Friday, May 26, 2017

Two Burleson’s in Nicaragua

Wayne Burleson with local farmers
From March 12-26, 2017, Wayne and Connie Burleson travelled to Nicaragua to complete two separate and very distinct assignments. Wayne, a retired range scientist and land management consultant, provided training in rotational grazing, through the use of electric fencing, to technicians and producers of the National Cattleman’s Commission of Nicaragua (CONAGAN) and the Nicaragua Chamber of Beef Industry Exports (CONICARNE), both based in the capital city of Managua. Meanwhile, his wife, Connie conducted workshops on composting, gardening, and sustainable crop management to children and students in the communities of Nueva Guinea and Camoapa. While the pair worked separately throughout most of their trip, their work overlapped in the city of Camoapa, a region known for its large cattle production and home to the Hogar Luceros del Amanecer, a semi-residential program ran by the Sunrise Foundation to provide educational and social services to youth in the community.

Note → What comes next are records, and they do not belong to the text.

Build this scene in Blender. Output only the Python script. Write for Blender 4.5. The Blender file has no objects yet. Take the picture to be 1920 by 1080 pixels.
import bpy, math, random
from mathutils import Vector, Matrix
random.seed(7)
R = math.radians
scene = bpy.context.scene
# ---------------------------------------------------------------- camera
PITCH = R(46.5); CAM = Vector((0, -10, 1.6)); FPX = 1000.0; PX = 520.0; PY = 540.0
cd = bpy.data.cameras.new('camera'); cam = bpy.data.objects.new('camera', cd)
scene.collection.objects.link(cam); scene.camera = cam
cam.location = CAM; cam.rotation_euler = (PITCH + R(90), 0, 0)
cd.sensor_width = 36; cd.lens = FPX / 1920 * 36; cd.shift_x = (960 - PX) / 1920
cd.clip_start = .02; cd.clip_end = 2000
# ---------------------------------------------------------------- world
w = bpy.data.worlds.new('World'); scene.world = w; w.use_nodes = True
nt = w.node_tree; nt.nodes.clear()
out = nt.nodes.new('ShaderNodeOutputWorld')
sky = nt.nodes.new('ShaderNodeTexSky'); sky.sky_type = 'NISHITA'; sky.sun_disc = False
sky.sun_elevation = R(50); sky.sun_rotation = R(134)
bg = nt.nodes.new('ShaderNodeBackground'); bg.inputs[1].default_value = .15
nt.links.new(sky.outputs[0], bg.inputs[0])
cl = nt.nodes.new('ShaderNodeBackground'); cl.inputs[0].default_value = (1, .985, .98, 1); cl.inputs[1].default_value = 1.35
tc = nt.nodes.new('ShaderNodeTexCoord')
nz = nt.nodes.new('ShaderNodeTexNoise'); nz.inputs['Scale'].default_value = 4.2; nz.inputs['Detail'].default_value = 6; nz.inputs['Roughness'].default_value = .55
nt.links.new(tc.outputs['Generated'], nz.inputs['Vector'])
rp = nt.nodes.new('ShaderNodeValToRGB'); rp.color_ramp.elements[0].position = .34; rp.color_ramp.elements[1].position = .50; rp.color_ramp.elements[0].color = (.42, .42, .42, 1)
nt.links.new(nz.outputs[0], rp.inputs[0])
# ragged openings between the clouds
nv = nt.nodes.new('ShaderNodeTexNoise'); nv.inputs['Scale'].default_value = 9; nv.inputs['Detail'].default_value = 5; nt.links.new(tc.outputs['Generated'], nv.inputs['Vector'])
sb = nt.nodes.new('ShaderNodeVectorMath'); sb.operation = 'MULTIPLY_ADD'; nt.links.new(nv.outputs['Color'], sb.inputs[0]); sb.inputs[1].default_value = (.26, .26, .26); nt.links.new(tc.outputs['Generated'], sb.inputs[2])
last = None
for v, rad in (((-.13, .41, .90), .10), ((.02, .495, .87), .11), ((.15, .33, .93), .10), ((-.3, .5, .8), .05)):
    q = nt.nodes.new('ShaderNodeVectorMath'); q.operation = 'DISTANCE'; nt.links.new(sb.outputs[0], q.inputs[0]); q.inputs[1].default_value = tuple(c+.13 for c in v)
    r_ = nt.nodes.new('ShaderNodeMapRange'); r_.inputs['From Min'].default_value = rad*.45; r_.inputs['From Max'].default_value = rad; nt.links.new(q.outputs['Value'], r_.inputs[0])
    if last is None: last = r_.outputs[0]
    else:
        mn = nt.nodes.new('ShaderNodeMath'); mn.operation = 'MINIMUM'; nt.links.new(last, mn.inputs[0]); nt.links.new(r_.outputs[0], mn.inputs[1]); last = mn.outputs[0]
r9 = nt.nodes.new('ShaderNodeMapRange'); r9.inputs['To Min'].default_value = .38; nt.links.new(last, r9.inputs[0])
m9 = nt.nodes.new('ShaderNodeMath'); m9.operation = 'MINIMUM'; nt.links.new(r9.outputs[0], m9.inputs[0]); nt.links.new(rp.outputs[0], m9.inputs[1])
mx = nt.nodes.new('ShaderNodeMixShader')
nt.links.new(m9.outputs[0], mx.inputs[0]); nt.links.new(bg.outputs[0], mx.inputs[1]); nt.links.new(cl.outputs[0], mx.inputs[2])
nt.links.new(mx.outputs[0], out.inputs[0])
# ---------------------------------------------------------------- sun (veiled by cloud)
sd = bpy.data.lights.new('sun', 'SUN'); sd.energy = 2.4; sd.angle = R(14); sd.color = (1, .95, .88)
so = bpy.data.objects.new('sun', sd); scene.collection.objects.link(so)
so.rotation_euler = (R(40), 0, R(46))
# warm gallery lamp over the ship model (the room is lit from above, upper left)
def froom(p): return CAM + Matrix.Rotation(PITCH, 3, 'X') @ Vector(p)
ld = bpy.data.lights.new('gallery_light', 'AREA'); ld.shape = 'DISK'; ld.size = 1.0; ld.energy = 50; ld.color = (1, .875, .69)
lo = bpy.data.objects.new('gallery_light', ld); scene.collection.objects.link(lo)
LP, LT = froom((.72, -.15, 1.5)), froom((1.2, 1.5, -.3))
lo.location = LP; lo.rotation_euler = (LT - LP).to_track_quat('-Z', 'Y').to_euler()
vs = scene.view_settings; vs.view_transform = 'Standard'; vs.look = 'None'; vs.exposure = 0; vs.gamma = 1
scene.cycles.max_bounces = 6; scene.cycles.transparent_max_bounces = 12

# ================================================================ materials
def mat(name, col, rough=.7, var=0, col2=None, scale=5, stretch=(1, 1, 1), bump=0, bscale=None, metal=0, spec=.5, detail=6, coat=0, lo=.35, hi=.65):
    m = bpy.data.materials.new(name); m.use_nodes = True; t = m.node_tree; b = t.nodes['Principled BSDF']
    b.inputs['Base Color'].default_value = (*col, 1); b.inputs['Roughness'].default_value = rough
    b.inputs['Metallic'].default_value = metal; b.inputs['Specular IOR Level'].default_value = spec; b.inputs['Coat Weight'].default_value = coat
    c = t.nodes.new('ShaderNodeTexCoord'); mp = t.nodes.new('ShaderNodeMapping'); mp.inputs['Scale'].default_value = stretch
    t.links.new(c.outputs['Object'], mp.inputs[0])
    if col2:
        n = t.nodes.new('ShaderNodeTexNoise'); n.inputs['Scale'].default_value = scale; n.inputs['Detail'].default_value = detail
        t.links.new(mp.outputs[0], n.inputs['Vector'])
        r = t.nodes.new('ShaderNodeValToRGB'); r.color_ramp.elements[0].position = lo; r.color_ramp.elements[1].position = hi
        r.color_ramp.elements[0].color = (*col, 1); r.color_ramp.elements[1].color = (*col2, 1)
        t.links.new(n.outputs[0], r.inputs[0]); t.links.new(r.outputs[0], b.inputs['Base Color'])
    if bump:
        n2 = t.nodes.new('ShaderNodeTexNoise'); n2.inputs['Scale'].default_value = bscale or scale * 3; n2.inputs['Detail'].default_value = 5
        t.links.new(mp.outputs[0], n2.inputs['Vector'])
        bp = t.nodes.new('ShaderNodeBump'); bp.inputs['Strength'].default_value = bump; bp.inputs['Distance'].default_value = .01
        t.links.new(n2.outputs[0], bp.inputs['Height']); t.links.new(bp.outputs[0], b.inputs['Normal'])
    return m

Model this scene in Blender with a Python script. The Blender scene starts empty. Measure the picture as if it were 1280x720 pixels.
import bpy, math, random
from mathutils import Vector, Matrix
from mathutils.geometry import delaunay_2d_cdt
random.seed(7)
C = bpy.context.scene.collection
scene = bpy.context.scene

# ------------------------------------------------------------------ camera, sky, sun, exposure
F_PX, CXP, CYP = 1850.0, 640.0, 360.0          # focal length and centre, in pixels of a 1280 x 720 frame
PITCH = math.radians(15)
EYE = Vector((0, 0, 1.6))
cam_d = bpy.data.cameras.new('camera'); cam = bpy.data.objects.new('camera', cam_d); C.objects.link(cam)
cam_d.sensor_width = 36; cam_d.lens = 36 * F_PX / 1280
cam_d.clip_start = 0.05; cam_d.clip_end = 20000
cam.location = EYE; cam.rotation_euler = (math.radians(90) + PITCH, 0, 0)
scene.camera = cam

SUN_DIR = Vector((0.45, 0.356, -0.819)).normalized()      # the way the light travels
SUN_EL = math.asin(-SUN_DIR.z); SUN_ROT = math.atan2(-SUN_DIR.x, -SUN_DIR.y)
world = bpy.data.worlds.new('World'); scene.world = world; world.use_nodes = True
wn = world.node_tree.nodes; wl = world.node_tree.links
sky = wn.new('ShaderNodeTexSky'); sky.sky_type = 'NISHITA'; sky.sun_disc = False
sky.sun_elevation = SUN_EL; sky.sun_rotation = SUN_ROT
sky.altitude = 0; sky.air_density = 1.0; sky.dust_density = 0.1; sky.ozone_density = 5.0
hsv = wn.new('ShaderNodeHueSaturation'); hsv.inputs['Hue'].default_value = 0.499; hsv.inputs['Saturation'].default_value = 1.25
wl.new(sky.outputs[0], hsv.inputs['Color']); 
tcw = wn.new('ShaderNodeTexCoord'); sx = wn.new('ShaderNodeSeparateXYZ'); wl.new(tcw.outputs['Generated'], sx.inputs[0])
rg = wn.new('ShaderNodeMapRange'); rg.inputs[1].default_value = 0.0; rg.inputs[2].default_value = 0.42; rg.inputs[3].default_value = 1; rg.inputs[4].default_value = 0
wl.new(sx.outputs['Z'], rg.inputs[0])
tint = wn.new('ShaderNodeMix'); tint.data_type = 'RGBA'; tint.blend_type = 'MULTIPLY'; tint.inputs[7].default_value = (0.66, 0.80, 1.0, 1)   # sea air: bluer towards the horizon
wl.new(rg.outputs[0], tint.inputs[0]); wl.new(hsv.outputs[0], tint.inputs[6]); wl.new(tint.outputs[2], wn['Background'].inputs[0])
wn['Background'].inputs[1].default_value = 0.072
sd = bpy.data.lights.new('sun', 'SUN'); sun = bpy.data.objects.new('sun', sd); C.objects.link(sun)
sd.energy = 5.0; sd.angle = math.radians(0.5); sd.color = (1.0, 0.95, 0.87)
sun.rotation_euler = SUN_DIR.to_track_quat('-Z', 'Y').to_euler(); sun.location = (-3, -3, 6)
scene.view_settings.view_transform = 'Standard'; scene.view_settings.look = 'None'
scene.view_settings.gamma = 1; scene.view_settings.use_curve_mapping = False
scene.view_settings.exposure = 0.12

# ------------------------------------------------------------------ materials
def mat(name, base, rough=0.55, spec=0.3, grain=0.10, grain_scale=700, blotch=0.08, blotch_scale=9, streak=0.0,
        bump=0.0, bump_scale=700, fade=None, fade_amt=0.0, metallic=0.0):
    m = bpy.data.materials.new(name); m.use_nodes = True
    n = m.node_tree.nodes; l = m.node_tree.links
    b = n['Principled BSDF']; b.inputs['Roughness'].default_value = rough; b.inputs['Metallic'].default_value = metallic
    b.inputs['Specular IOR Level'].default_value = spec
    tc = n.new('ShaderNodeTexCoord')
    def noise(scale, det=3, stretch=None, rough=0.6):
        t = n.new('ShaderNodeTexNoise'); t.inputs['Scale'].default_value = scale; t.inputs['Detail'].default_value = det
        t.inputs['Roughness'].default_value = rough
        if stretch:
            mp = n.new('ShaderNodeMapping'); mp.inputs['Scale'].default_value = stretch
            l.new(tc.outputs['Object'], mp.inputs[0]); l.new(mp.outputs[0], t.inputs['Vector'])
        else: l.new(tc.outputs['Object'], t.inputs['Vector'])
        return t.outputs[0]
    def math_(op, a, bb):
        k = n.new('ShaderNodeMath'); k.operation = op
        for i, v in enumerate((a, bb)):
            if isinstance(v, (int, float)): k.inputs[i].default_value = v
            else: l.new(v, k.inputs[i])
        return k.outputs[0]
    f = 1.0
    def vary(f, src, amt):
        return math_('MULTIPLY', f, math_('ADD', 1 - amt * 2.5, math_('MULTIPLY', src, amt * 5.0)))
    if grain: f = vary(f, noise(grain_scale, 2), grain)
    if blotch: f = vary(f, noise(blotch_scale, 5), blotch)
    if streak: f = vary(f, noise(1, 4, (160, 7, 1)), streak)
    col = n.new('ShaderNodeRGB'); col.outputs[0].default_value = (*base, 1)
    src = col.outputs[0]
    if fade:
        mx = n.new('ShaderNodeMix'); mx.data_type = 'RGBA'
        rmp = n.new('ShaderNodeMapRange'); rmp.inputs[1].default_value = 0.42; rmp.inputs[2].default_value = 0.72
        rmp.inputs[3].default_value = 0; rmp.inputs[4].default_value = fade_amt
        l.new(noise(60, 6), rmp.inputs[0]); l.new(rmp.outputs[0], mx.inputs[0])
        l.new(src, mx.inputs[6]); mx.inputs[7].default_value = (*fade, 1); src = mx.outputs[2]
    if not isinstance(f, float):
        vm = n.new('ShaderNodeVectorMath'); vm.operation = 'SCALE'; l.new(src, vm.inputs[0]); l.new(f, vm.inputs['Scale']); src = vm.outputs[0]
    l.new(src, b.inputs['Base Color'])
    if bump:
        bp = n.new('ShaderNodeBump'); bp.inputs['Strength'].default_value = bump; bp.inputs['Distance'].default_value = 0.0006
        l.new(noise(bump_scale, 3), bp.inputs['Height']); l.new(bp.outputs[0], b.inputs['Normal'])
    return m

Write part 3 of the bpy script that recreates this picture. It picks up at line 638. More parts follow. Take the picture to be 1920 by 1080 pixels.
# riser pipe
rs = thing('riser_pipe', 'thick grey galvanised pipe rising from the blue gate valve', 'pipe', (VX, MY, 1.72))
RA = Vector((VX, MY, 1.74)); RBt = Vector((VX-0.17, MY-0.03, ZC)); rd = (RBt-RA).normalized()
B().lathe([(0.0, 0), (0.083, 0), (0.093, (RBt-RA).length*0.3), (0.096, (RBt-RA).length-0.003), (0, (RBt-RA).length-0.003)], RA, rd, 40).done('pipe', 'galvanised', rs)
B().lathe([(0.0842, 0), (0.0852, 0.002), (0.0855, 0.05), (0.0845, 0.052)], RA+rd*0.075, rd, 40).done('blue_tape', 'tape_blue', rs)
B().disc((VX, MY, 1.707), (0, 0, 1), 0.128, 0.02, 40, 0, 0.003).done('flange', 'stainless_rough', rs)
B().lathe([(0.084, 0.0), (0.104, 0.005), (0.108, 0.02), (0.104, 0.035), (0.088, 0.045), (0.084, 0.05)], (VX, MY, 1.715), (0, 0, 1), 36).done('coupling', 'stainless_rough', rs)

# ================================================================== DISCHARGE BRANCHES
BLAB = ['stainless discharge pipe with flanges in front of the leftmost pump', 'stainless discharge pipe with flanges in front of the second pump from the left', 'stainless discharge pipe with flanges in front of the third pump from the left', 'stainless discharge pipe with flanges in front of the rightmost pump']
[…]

Hands-on workshop on electric fencing
During his assignment, Wayne provided a formal presentation on the importance of rotational grazing using electric fencing to bolster livestock production at the Foro Lechero Nacional, a national dairy forum which had over 100 cattle producers in attendance. Similarly, he shared this information with the students and producers at the CONAGAN training center, Rancho Rojo in Camoapa, and the Universidad Nacional Agraria in Managua, where he also provided a demonstration of a bull pasture using electric fencing to students. Through his work, Wayne left the producers and students in these regions with a better understanding of the importance of electric fencing and rotational grazing to not only create more grazing flexibility and better animal health, but also to improve livestock and forage production that will in turn result in larger profits. 

Workshop on creating square foot home gardens in Nueva Guinea
Aside from Wayne’s key introduction to rotational grazing, Connie’s trainings, workshops, and demonstrations provided the children of Hogar Luceros del Amanecer with valuable lessons in composting and gardening to increase the availability of healthy vegetables in the community. Her fun and interactive demonstrations on composting and creating planting pots out of newspaper were well received, and her passion for teaching about the value of organic and healthy food options was apparent. Connie was also able to increase the awareness of co-op members at the National Union of Farmers and Ranchers of Nicaragua (UNAG) on the importance of composting and teach them how to build compost piles.

Overall, in just two weeks, the pair was able to leave a lasting impact on the students, members, producers, and technicians they interacted with.